From the top of a small hill, behind a few beeches and a thin white cross that wavers in the wind, comes the sound of voices. Each gust of wind ushers them toward me, and when the wind changes direction I almost can’t hear them, until another word or phrase hits me in the face once more. The song is a psalm with lots of verses. Each phrase is stretched, the tones sustained, just as psalms are always sung, and within these sustained tones old women’s voices quiver into each other. Each individual voice quivers, too, the way hats, tablecloths and the white cross quiver in an open-air church service. Deep inside these old women’s throats their vocal cords vibrate against each other, body rubs against body, woodwork creaks against woodwork. Antiquated psalms, antiquated words, antiquated bodies, fossils united.
During this period in my life I scorn the vibrato. The Jesus girls have taught me that there’s something Christian about the vibrato; there has to be, since they do it so much. In their boring gospel songs, the vibrato trills between God and the world, reflecting norms and rules. The most beautiful trill, if sung appropriately and in the most conventional way, is closest to God.
When I sing in my band, there’s no vibrato, no sincerity, or depth. There’s also no growl, HHHHHHH, I don’t understand why that’s the direction you’re supposed to go, either. But deep down I’m actually tired of the metal conventions. Everyone in my circle missed the beginnings of black metal; it’s been five years since all the action went down, and now everyone plays doom, a slower version with a more romantic outlook. In that genre, the bands shroud everything in a beautiful veil of dictionary English. None of us understands all the words, but on paper they look complex and ornamental. The clothes I should be buying are Victorian dresses and corsets, props from a time even more conservative than the dress code at the parish centres. No one actually questions anything. No one’s really trying to rouse anything. Nor am I, except when I’m alone in the witch’s dorm, and then I’m under the covers with my clit in my throat, cursing all the villages around me – Fevik and Rykene and Songe, and especially Saron’s Valley – and all the radical evangelists. If it’s really true that singing and writing can transgress the borders between the real world and someplace else, then there’s no point in wrapping it all up in convention and corsets. Why should you not question, not doubt or go forth in chaos, not scream or bark or howl? You have to open up to the strange. You have to say something new.

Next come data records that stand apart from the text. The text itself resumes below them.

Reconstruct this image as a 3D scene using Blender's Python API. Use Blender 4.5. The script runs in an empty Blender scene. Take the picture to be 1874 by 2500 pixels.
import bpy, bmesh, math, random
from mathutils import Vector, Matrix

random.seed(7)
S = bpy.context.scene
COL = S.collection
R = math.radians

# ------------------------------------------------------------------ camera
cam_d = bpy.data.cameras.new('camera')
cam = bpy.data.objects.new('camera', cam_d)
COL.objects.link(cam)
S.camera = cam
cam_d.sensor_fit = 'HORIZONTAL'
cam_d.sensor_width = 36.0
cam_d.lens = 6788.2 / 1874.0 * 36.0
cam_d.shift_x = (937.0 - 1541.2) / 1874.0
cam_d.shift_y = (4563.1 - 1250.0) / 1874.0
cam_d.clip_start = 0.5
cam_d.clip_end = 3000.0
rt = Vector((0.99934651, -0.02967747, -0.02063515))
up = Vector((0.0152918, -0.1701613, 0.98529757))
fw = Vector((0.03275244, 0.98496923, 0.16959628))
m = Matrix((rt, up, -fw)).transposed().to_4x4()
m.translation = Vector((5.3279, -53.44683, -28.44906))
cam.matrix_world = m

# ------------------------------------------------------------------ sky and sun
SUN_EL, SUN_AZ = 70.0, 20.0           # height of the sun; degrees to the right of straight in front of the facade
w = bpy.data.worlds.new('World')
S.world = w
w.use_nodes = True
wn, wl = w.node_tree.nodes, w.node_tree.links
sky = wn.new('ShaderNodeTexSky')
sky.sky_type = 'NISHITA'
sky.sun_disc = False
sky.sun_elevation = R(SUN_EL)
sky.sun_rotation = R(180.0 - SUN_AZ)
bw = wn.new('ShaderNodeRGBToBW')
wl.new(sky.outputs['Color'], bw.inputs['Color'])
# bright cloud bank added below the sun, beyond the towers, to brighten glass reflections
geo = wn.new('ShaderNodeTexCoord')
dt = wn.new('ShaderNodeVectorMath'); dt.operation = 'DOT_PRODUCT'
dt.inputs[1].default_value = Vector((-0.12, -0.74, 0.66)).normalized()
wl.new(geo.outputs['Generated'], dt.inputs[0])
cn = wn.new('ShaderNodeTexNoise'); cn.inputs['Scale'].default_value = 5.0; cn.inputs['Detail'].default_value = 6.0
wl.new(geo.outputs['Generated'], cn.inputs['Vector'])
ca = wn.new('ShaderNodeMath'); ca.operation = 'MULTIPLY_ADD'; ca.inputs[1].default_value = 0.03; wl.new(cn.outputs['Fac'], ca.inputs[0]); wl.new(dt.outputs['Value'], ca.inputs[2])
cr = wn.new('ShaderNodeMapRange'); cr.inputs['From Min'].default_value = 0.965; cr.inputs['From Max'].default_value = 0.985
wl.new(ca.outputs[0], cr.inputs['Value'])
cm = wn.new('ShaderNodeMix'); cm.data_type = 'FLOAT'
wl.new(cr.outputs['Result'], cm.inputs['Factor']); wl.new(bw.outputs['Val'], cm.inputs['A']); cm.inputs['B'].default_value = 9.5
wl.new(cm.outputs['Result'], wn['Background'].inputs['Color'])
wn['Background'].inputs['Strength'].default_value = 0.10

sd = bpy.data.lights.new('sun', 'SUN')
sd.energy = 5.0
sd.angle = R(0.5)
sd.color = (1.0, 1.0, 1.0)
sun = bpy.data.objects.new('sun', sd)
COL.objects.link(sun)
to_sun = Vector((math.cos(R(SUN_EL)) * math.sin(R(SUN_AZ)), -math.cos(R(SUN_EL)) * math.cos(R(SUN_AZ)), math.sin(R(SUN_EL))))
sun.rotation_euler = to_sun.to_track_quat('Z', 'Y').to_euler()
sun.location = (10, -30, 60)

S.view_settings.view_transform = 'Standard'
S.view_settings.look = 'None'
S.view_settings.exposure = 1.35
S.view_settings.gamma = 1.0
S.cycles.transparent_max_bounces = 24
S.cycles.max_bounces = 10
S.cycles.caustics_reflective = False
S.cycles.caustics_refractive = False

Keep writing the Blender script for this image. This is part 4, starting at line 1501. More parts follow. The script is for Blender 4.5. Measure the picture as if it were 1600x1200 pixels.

I stay and listen to the parish choir at the top of the hill while I take off my jacket and jumper. I’ve been taught that song is a sacrament; it makes the holy words and the holy being real through the body. The same thing happens at band practice and when I curse, too, I take the words I and the others have written, preferably about denying god, about grief and hopelessness, and make them real. Composing a beautiful melody for the words I hate God excites me, but I don’t dare sing it in front of the boys in the band: it sounds too primitive, too ecstatic. It’s still better to let them find the lyrics, deep in their dictionaries.
The old women at the top of the hill lend their frail existence to the words that they find holy. The purity of the words and the physical entities of the voices melt together. It’s a deeply Christian, almost Catholic moment, where faith is reified through its own complex, deeply sexual, religious melding. But it’s the words, not Christ’s blood and body, that manifest as they pass through the larynx, vocal cords and mouth. It’s the faith, the story, that’s reified. The trees, wind and the whole landscape curves around them. Below them, in the churchyard where we’ll shoot our band photos later that same year, where I pretend to be crucified, is the underground, mile after mile of blood.
Perhaps art and magic are synonymous. Ever since someone worked out that a sound could be a word, or that you could draw an object. When signs, or words, emerged, you could describe t
he surrounding world, signless until then. And from there, figuring out that this language could also describe things that don’t exist in the world was no great leap. It’s possible to just make stuff up, take ourselves places we didn’t know existed and that perhaps don’t exist, that emerge only in the moment the voice, and later the reader or writer, is connected to language.
When this spell, language, is used to create gods and mythology, the fiction becomes so complex and self-referential that in fact it seems real, perhaps even self-aware. That might actually be what the singers in the old parish choir dream of: making God real through song, through their own real bodies, although they themselves of course would say that God is already real, that he exists. (And when they say that, he appears to them, in words.)
In ancient scriptures, and in everything written ever since, witches and magic have been a philosophical problem that stares God right in the eye. The witch’s artistic expression is of course witchcraft, but just like the priests and the establishment, she uses both the body and words to give the craft life. The threat becomes real because these processes are similar, or perhaps, when all is said and done, magic is just a better word for God, faith, words and the existence of God. Perhaps it’s this fear that makes my college class cross themselves when I exclaim fucking hell while our class photo is being taken, or maybe it’s this fear that drove the writer of Malleus Maleficarum, The Hammer of Witches, to include such an infinite number of pages with extrapolations of witch characteristics. Page after page filled with descriptions of how a witch uses words, body, and ritual, systematically eradicate her human and womanly qualities: her genitals are a dry desert that cannot reproduce; her throat is a broken connection between voice and body. Her body can be dressed in tempting animal- or humanlike disguises, and her voice is an artificial, sickly-sweet additive that tempts us to drink from the poisoned cup. The heavens open and God’s holy presence is realised in the bodies of God-fearing people through their songs and sacraments, but the body of the witch, through her magical rituals, opens a parallel forbidden reality, underground, that doesn’t belong in reality and shouldn’t exist.